The credentials of the learned author of the book, under review, are impeccable and highly impressive. He did his M.A. English, M.A. in Urdu, M. Phil and Ph.D. from the University of the Punjab and taught English language and literature at Government College (now University) Sargodha and the University of the Punjab, Lahore.
In addition to his academic pursuits he took part in activities that were aimed at the betterment of the handicapped, especially the blind. He has served as President, Pakistan Association of the blind, Sargodha, Chairman, Thinkers' Forum for Social Uplift, Lahore, and District Editor of the monthly White Cane.
In the days gone by blindness was considered a curse, an affliction and a disability.
Regarded as a social outcast, uneducable, hopeless and helpless, a bind individual was condemned to a life of privation, misery and disgrace. But nature has always been compassionate. Such superstitions, proved to be no obstacle to the emergence of great sages like Homer and Kalidas, who excelled beyond millions of their sighted contemporaries in wisdom, intelligence and creative ingenuity. Professor Iqbal Sheikh is yet another example of the munificence of nature.
In the brief introduction of the book, Professor Sheikh has written about his interest in the English poet, John Keats, and how his interest increased with the passage of time. It was after the completion of his studies, for a master's degree in English, that he finally decided to give expression to his fondness for the great poet. Himself a poet of considerable merit, Professor Iqbal Sheikh has authored five books namely, Sahil-e-Tishna Lubb, Sawalia Nishan; Ek Hamsafar Achha Laga; Tilawat-e-Dil and Love's No Crime.

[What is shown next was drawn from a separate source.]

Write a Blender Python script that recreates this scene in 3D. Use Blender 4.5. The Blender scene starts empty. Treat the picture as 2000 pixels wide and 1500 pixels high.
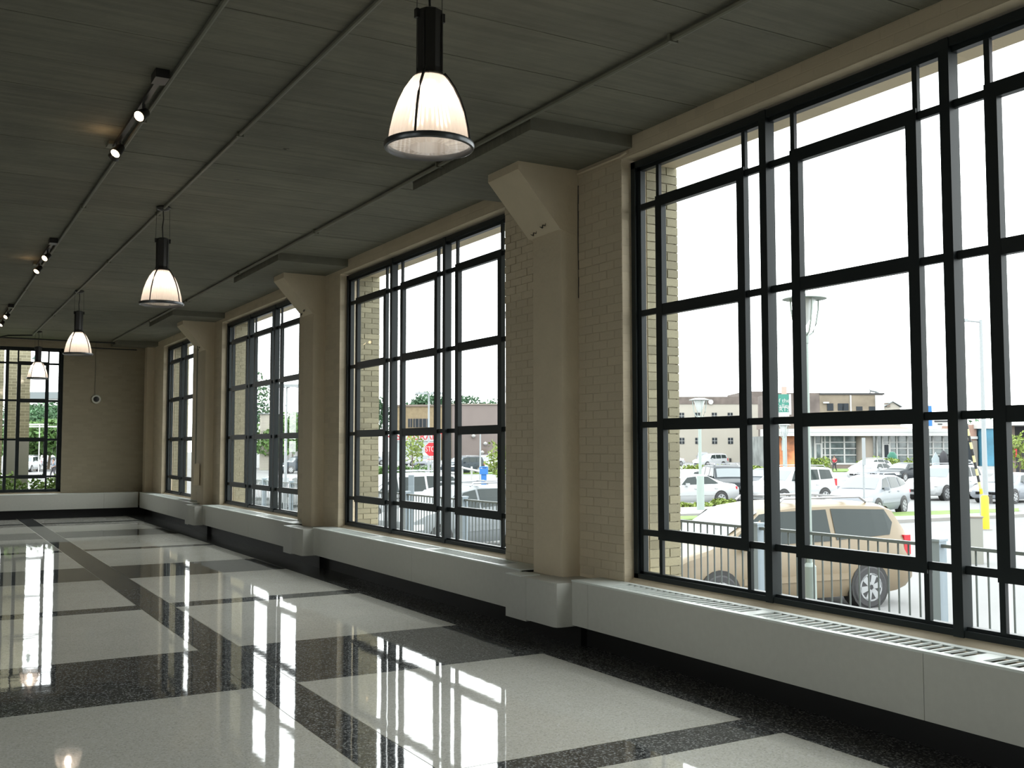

John Keats (1795-1821) was born in London. His father was a livery-stable keeper. He did not spend his early years close to nature, as did most other poets, but in the city of London. Yet in some marvellous manner, there was born in him, an intense love of beauty. "A thing of beauty is a joy for ever" is the first line of his 'Endymion'. In the 'Ode on a Grecian Urn', which seems to have been inspired by the ancient Greek's worship of beauty, he declares:
Beauty is truth, truth beauty, - that is all
"Ye know on earth, and all ye need to know".
"Here lies one whose name was writ in water." This is the epitaph John Keats prepared for himself. He thought of it in the dark days when he felt death drawing near and despaired of winning fame. His whole poetical career had lasted only seven years. During this brief period he had written some of the greatest poems in the English language. They were filled with lines of haunting beauty that will live as long as the language is spoken.
Unlike his contemporaries, Shelley and Wordsworth, Keats had no desire to reform the world or to teach a lesson. He was content if, by his magic power, he could make his readers see and hear and feel with their own senses the marvellous forms, colours and sounds that his imagination brought forth.
In 1818, his first long poem, 'Endymion', appeared. In addition to a number of sonnets, his chief poems were: 'Lines on the Mermaid Tavern'; 'Isabella, or The Pot of Basil'; 'I stood Tiptoe upon a Little Hill'; 'The Eve of St. Agnes'; 'La Belle Dame sans Merei'; 'Ode to a Nightingale'; 'Ode to Autumn'; 'Lamia'; 'Hyperion'; and a number of sonnets. Divided into eight chapters, Professor Sheikh's Urdu book, under review, focuses on different aspects of Keats's poetic personality and his achievements during a very short span of life. He died at the age of 26. Quoting from a number of his poems, Professor Sheikh seems to have succeeded in helping the readers to understand the basic thrust of Keats' poetry, which is love of beauty.
Although the book production value is not good, it makes very interesting reading especially for those fully acquainted with the works of John Keats.